Chris Drury may not be holding the stick, but his fingerprints are all over the wreckage. As the Rangers limp into another disappointing spring, the heat is rising on a man who once seemed like the franchise’s steadying force. There’s no formal word of his dismissal — not yet — but the air around Madison Square Garden is thick with expectation. Patience is thinning. So is the margin for error.

When Drury took over in May 2021, the vision was clear — or at least it felt that way. Armed with a talented young core and a generational goaltender, Drury was handed the keys to a Ferrari. But in his effort to retool on the fly, he’s looked more like someone spinning the tires in the mud. Big swings, questionable fits, and now, a roster that looks as fragile mentally as it is physically.

The Trouba trade, once defended as a leadership move, now feels like a self-inflicted wound. With a bloated contract and declining play, Trouba is no longer anchoring the blue line — he’s dragging it down. That’s not on Gerard Gallant. That’s not on Peter Laviolette. That’s Drury’s deal, and it’s looking worse with every game Trouba limps through.

Then there’s the question of balance. Too many bottom-sixers playing up, too many kids shuffled like deck chairs, and a blue line built more for punishment than puck movement. For a team with supposed Stanley Cup aspirations, the build often resembles something closer to a middleweight brawler — physical, yes, but perpetually a step behind the speed and precision of elite contenders.

And what about the deadline? While Eastern rivals loaded up, Drury stood pat. Maybe he believed in the group. Maybe he didn’t like the market. Either way, doing nothing was its own kind of statement — and one that backfired. When the lights got brighter, the Rangers shrank. Again. And the silence from the front office was deafening.

This isn’t just about one bad series or one misjudged trade. It’s about a pattern. Drury has now had multiple years, multiple coaches, and multiple windows to get this right. What’s left is a team good enough to make noise but not enough to win when it counts. The narrative that they’re “close” is getting harder to sell, especially to a fanbase that’s been sold patience for two decades.

Yes, injuries happened.
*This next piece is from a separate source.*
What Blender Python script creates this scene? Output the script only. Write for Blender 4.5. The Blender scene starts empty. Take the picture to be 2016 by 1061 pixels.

Yes, stars underperformed. But accountability in a results business has to start at the top. Igor Shesterkin can’t bail you out forever. Artemi Panarin can’t always carry the scoring load. And when depth fails, chemistry falters, and the same postseason script plays out — someone eventually has to answer for that.

Drury may survive the summer, if only because ownership isn’t eager to admit another misfire. But make no mistake: the runway is gone. There’s no more benefit of the doubt. Every move from here on out will be scrutinized. Every miss could be fatal to his tenure.

The irony is that Drury, once lauded for his competitive instincts and quiet leadership, now finds himself in a position where silence is his worst enemy. The team lacks identity, lacks hunger, and most alarmingly, lacks direction. It reflects a GM who, despite his pedigree, hasn’t given this group a map to follow — just vague ambition.

In a league where the difference between contender and pretender is often one or two bold decisions, Drury’s cautious approach has started to look like indecision. And indecision is deadly when you’re chasing a Cup.

So what now? If the mandate is truly to win, not just compete, then this offseason is Drury’s crucible. Rework the core, make hard decisions, find the urgency this team seems to lack. Or don’t — and risk being remembered not as a builder, but as the man who let the window slam shut.

Because if the walls aren’t closing in yet, the chill in the room says it all: Chris Drury is officially on thin ice.